## What you should do
Your answer should be a single number: the count of lines containing "pixels".

☆ ☆ ☆ ☆ ☆

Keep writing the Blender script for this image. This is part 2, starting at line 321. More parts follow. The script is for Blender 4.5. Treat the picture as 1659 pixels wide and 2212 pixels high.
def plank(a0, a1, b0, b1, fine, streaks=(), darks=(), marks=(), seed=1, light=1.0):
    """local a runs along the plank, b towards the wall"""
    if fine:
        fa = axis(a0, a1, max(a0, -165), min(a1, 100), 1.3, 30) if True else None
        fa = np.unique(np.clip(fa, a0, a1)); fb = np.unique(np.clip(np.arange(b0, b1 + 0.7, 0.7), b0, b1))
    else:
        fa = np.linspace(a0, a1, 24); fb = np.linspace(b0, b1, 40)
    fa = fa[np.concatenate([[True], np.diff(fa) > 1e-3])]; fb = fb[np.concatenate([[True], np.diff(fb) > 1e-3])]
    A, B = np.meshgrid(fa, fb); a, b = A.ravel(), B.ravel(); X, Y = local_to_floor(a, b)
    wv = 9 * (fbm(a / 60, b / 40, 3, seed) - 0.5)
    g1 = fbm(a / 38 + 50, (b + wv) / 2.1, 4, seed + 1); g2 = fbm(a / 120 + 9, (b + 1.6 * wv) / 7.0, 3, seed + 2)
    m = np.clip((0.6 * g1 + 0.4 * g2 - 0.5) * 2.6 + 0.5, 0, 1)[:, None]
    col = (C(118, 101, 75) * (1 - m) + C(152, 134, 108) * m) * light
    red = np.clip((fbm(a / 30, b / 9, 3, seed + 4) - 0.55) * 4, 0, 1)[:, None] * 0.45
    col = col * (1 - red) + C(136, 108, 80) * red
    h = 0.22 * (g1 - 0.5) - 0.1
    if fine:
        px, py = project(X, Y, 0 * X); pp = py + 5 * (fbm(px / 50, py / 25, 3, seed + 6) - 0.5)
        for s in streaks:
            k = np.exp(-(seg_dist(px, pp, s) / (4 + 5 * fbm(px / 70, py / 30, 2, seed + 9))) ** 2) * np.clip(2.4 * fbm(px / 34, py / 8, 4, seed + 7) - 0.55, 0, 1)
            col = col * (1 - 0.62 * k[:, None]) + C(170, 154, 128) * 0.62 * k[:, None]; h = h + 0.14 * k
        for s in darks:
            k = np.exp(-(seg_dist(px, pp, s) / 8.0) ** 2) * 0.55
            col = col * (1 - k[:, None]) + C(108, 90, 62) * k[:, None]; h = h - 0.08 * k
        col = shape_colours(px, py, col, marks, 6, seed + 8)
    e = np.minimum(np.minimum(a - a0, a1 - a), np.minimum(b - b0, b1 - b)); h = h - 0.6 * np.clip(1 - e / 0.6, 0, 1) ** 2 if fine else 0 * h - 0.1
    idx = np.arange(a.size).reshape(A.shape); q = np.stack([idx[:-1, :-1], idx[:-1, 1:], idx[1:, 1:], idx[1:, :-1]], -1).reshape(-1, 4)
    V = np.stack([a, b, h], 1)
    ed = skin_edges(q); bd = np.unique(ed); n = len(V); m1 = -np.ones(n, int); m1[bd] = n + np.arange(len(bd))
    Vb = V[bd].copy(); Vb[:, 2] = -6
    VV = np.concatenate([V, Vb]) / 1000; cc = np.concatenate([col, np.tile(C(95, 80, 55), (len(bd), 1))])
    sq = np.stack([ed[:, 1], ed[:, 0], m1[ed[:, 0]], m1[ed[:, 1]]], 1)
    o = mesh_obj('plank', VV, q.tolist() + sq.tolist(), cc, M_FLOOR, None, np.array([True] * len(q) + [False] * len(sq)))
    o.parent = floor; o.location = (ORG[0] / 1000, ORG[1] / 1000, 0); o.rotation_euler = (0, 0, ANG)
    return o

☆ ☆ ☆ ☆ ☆

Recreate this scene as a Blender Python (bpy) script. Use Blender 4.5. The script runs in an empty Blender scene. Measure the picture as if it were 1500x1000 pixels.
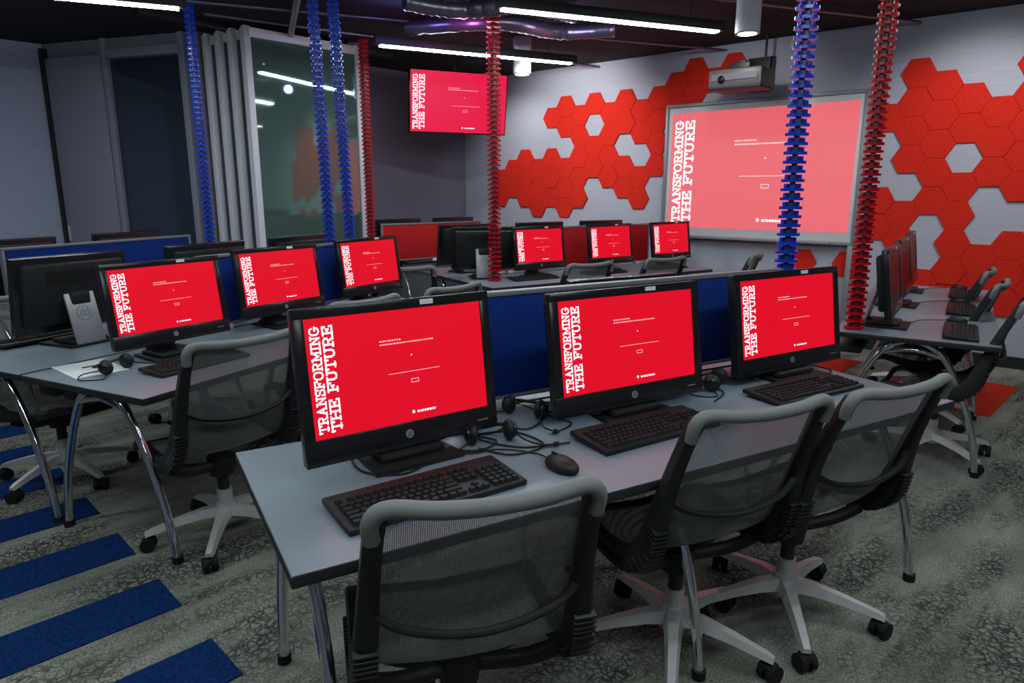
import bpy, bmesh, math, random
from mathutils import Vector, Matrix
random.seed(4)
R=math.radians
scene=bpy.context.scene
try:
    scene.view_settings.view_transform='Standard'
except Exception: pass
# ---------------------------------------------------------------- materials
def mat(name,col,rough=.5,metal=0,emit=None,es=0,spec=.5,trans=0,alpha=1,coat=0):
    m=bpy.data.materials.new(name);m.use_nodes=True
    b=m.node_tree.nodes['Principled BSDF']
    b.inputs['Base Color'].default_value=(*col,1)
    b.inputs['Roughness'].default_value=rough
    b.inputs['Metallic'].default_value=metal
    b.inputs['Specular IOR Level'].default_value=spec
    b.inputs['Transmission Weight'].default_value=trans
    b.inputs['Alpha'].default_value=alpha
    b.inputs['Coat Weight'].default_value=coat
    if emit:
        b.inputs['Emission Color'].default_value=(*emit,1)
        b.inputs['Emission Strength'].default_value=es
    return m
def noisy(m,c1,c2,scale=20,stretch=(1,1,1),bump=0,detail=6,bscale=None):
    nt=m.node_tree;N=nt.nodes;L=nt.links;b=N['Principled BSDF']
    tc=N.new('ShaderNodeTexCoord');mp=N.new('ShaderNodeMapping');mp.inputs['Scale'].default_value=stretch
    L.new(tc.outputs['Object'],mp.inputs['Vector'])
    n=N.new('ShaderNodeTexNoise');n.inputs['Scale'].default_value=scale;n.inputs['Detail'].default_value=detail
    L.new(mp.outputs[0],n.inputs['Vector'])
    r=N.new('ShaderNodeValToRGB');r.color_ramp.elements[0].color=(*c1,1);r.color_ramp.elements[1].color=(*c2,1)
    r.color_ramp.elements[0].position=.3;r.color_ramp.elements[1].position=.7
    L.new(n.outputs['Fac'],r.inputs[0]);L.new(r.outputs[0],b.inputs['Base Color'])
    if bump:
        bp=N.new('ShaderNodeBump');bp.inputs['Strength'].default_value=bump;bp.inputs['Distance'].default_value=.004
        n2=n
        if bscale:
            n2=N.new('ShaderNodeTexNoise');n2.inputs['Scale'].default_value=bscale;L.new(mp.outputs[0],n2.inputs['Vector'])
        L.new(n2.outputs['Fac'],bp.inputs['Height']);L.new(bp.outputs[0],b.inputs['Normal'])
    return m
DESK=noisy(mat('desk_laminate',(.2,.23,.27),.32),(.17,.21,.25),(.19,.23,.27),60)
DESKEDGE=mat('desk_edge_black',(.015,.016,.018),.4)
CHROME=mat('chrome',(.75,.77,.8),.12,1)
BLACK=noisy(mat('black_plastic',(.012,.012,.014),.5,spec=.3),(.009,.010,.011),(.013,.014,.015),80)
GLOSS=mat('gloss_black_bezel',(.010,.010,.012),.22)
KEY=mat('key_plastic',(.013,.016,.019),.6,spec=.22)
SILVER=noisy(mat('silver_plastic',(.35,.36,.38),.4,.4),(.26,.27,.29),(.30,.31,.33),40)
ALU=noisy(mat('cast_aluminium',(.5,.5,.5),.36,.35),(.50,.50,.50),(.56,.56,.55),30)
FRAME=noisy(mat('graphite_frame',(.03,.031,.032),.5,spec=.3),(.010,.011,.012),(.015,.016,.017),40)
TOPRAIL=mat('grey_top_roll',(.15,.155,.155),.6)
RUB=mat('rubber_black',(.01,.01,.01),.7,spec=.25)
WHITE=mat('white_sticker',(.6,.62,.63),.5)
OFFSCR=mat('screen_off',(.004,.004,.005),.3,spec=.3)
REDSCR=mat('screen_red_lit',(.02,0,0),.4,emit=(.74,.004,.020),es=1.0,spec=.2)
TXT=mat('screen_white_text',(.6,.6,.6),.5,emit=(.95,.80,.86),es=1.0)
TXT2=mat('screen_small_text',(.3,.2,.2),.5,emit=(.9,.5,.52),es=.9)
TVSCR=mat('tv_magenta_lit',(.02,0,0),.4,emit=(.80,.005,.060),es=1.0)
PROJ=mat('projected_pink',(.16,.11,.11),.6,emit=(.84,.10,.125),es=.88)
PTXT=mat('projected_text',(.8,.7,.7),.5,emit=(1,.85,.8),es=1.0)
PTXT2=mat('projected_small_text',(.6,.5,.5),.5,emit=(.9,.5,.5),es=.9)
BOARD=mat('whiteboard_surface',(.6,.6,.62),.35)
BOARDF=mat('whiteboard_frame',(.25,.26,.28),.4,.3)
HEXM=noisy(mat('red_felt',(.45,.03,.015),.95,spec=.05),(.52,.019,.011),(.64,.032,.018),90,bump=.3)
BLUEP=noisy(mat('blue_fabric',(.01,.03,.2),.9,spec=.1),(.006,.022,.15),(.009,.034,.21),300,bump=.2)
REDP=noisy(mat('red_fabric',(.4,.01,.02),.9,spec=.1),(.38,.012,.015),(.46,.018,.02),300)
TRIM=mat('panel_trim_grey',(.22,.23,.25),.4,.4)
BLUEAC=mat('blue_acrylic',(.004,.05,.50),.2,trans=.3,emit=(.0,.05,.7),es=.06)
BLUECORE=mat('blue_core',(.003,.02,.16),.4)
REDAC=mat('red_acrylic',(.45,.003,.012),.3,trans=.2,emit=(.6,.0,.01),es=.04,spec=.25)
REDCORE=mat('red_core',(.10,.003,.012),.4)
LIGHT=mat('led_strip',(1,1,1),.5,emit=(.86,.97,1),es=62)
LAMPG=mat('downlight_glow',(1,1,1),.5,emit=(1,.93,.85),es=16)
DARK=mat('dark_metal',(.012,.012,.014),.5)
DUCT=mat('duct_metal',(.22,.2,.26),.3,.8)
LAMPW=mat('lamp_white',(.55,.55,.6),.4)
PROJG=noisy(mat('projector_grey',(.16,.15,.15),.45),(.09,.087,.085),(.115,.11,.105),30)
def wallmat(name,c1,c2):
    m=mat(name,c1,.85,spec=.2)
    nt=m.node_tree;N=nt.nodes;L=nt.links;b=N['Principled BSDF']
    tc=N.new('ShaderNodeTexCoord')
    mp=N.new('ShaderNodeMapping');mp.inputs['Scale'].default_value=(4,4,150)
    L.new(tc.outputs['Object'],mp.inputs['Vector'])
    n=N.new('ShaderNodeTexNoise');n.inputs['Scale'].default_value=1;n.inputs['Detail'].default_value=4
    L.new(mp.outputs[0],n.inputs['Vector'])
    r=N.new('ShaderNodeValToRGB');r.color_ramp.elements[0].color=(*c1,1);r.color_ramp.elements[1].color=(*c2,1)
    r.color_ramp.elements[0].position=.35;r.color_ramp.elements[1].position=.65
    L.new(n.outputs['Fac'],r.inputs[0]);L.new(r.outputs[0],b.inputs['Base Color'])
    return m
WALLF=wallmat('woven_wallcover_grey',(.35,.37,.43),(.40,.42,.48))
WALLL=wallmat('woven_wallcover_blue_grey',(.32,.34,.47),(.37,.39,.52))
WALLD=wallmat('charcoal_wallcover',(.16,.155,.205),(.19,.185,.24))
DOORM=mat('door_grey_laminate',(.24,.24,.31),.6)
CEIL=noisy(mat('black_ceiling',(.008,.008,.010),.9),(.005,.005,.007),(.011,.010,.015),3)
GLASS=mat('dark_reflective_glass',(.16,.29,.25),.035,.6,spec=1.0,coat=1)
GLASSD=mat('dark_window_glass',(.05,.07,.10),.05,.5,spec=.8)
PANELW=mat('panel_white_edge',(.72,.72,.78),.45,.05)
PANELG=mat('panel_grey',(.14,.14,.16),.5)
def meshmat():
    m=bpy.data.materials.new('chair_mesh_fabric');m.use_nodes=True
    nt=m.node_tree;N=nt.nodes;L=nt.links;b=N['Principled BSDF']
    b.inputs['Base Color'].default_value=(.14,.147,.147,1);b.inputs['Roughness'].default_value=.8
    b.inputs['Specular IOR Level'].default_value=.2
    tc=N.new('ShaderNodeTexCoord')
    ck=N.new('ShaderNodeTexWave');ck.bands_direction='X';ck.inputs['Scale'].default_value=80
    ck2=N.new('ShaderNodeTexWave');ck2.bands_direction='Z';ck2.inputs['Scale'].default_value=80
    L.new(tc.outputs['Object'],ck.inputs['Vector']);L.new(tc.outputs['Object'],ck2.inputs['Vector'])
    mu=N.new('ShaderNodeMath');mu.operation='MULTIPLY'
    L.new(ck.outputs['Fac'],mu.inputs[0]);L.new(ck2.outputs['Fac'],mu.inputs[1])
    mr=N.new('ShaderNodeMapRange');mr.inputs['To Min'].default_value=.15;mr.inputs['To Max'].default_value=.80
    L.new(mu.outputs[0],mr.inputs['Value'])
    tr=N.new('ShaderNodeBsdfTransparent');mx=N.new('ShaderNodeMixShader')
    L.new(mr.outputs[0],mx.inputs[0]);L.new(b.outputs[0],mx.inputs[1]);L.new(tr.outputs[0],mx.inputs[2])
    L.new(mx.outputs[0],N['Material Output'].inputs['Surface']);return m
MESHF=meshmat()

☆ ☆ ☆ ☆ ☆

## Task output
2